Luckily, Ugandan presidential elections have produced few surprises in nearly
40 years, so the Kenyan government can safely campaign in Eastern Uganda.
But it was not safe in the Ugandan capital Kampala for two
Kenyans — Bob Njagi and Nicholas Oyoo — who crossed the same border to support
opposition leader Bobi Wine. Unlike CS Murkomen, who campaigned for President
Museveni, Njagi and Oyoo were not safe turning up to support opposition leader
Bobi Wine. They were abducted and taken away, and their whereabouts remain
unknown. As a regional trailblazer in multiparty politics, Kenyan campaigns in
Uganda would have been laudable if it was about exporting the good, not our
bad manners.
The Kenyan campaign team in Eastern Uganda shamelessly
fronted ethnic ties to a local community there — the Sebei. It was a
region-specific assignment inspired by ethnicity, not ideology. It was such a
Kenyan outing. One speaker even told the Sebei crowd to support Museveni now
and, in 2027, to return home and vote for President Ruto.
And yet, if there was anything to discuss in Uganda, it
should not have been the politics of tribe. It should have been the politics of
principle.

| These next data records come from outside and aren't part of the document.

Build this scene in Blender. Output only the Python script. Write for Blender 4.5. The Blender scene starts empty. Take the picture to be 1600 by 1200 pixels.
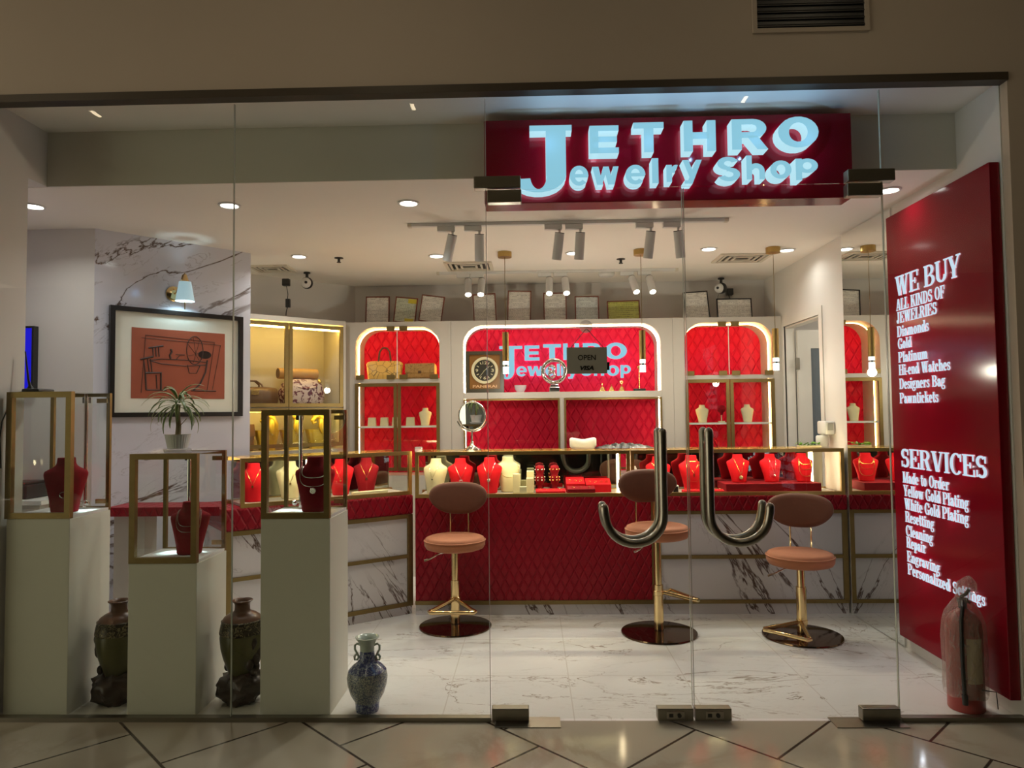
import bpy, bmesh, math, random
from mathutils import Vector, Matrix
from mathutils.geometry import tessellate_polygon
PI = math.pi
random.seed(11)
SC = bpy.context.scene
COL = SC.collection

# ------------------------------------------------------------------ camera, world, exposure
cam_d = bpy.data.cameras.new('camera'); cam = bpy.data.objects.new('camera', cam_d); COL.objects.link(cam)
SC.camera = cam
cam_d.sensor_width = 36; cam_d.lens = 1111.8 / 1600 * 36; cam_d.clip_start = .05
_yaw, _pit, _roll = .0259, .0431, -.0109
_f = Vector((-math.sin(_yaw) * math.cos(_pit), math.cos(_yaw) * math.cos(_pit), math.sin(_pit)))
_r = Vector((math.cos(_yaw), math.sin(_yaw), 0)); _u = _r.cross(_f)
_r2 = _r * math.cos(_roll) + _u * math.sin(_roll); _u2 = _u * math.cos(_roll) - _r * math.sin(_roll)
cam.matrix_world = Matrix(((_r2.x, _u2.x, -_f.x, 0), (_r2.y, _u2.y, -_f.y, -3.249), (_r2.z, _u2.z, -_f.z, 1.37), (0, 0, 0, 1)))

world = bpy.data.worlds.new('mall_ambience'); SC.world = world; world.use_nodes = True
bgn = world.node_tree.nodes['Background']
bgn.inputs[0].default_value = (1.0, .89, .67, 1); bgn.inputs[1].default_value = 2.0

SC.view_settings.view_transform = 'Standard'; SC.view_settings.look = 'None'
SC.view_settings.gamma = 1; SC.view_settings.use_curve_mapping = False
SC.view_settings.exposure = 0.0
cy = SC.cycles
cy.use_denoising = True
cy.max_bounces = 10; cy.transparent_max_bounces = 40; cy.diffuse_bounces = 4; cy.glossy_bounces = 6
cy.caustics_reflective = False; cy.caustics_refractive = False; cy.sample_clamp_indirect = 4

P_DOWN, P_TRACK, P_WASH = 4.8, 27, 6.0      # watts: downlights, rear track spots, front track spots
COOL, WARM = (1.0, .96, .92), (1.0, .78, .52)

# ------------------------------------------------------------------ materials
def inp(b, *names):
    for n in names:
        if n in b.inputs: return b.inputs[n]

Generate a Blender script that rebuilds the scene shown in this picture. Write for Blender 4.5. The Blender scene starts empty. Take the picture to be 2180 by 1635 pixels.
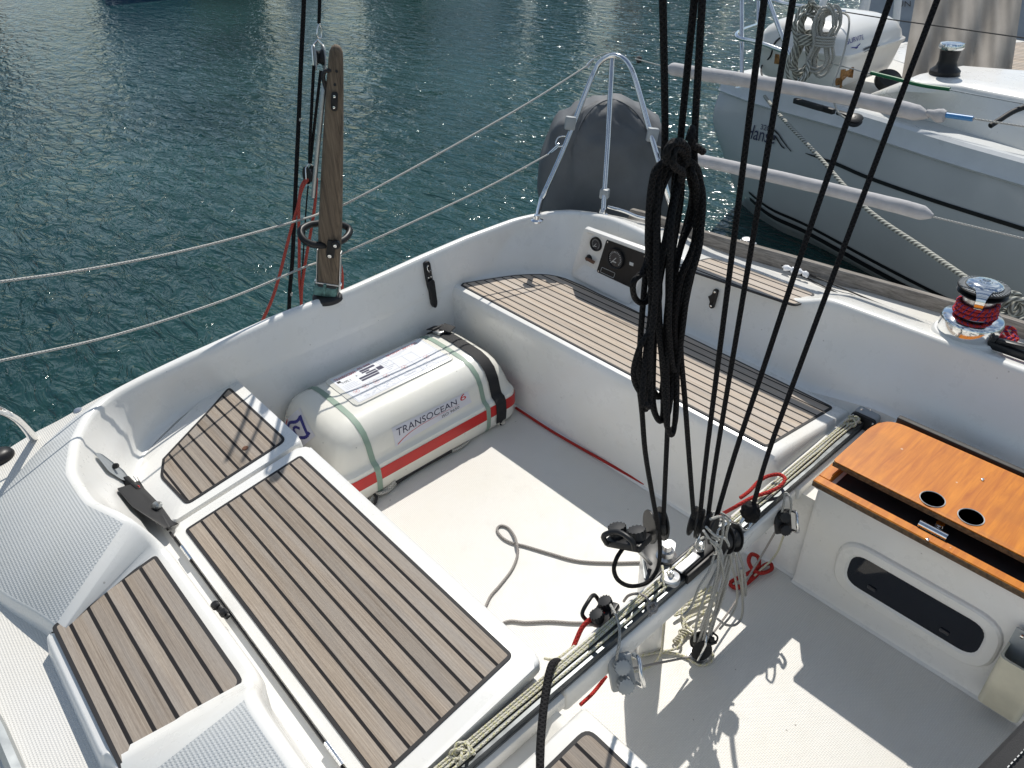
import bpy, bmesh, math, random
from mathutils import Vector as V, Matrix, noise
from mathutils.bvhtree import BVHTree
random.seed(7)
scene = bpy.context.scene
COL = scene.collection

# ------------------------------------------------------------------ camera
FPX, CX, CY = 1616.0, 1090.0, 817.5            # focal length and centre, in photo pixels
CR = V((0.66829766, 0.74316549, -0.0329134))   # camera right
CD = V((0.40733417, -0.40260375, -0.81974941)) # camera down
CF = V((-0.62246053, 0.53442986, -0.57177584)) # camera forward
CAM = V((0.75, -1.285, 2.03))
cd = bpy.data.cameras.new('camera')
cam = bpy.data.objects.new('camera', cd)
COL.objects.link(cam)
m = Matrix.Identity(4)
for i in range(3):
    m[i][0], m[i][1], m[i][2], m[i][3] = CR[i], -CD[i], -CF[i], CAM[i]
cam.matrix_world = m
cd.sensor_width = 36.0
cd.lens = FPX / 2180 * 36
cd.clip_start, cd.clip_end = 0.05, 3000
scene.camera = cam

def ray(x, y): return CR * ((x - CX) / FPX) + CD * ((y - CY) / FPX) + CF
# world points on real planes (height z, athwart y, fore-and-aft x) read off the survey of the photo
def Z(x, y, z): r = ray(x, y); return CAM + r * ((z - CAM.z) / r.z)
def Y(x, y, v): r = ray(x, y); return CAM + r * ((v - CAM.y) / r.y)
def X(x, y, v): r = ray(x, y); return CAM + r * ((v - CAM.x) / r.x)
def PL(x, y, p, n): r = ray(x, y); return CAM + r * ((V(p) - CAM).dot(V(n)) / r.dot(V(n)))
def D(x, y, d): return CAM + ray(x, y) * d     # at camera depth d

# ------------------------------------------------------------------ materials
def nt(name):
    mt = bpy.data.materials.new(name); mt.use_nodes = True
    t = mt.node_tree; b = t.nodes['Principled BSDF']
    return mt, t, b
def N(t, typ, **kw):
    n = t.nodes.new(typ)
    for k, v in kw.items():
        if k in n.inputs: n.inputs[k].default_value = v
        else: setattr(n, k, v)
    return n
def math_(t, op, a, b=None, c=None):
    n = t.nodes.new('ShaderNodeMath'); n.operation = op
    for i, v in enumerate((a, b, c)):
        if v is None: continue
        if isinstance(v, (int, float)): n.inputs[i].default_value = v
        else: t.links.new(v, n.inputs[i])
    return n.outputs[0]
def mixc(t, fac, a, b, typ='MIX'):
    n = t.nodes.new('ShaderNodeMix'); n.data_type = 'RGBA'; n.blend_type = typ
    for s, v in ((0, fac), (6, a), (7, b)):
        if isinstance(v, (int, float)): n.inputs[s].default_value = v
        elif isinstance(v, tuple): n.inputs[s].default_value = v
        else: t.links.new(v, n.inputs[s])
    return n.outputs[2]
def c4(c): return (c[0], c[1], c[2], 1.0)
def ramp(t, fac, a, b):
    n = t.nodes.new('ShaderNodeMapRange'); t.links.new(fac, n.inputs[0])
    n.inputs[1].default_value, n.inputs[2].default_value = a, b
    n.clamp = True
    return n.outputs[0]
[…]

The conversation could have risen higher — to trade, governance, or
regional integration. In fact, colours should have been a uniting factor. The
yellow of UDA and the yellow of NRM could have been a starting point for ideas.
But instead, we reduced a cross-border moment to a
neighbourhood affair — an ethnic performance dressed up as politics. And why
didn’t the Kenyan campaign experts explore, say, the Buganda region, where
President Museveni’s opponent holds sway?
Meanwhile, as Murkomen’s team campaigned freely in Eastern
Uganda, two other Kenyans disappeared in the west — their only mistake being on
the opposition side of Uganda’s political divide.
The irony? The same Cabinet Secretary who crossed the border
unbothered to campaign for one side now heads the ministry that should be
asking what happened to the two men who crossed to campaign for the other.
Sometimes, our politics is not just careless — it’s cruel in
its contradictions. Because if it was right for Murkomen to campaign for
Museveni, then surely it cannot be wrong for Njagi and Oyoo to support Bobi
Wine. Democracy doesn’t stop at the border — neither should accountability.
In biblical terms, this is an invitation to Interior CS
Murkomen, who campaigned in Eastern Uganda, to be a brother’s keeper for Bob
Njagi and Nicholas Oyoo, who campaigned in Western Uganda.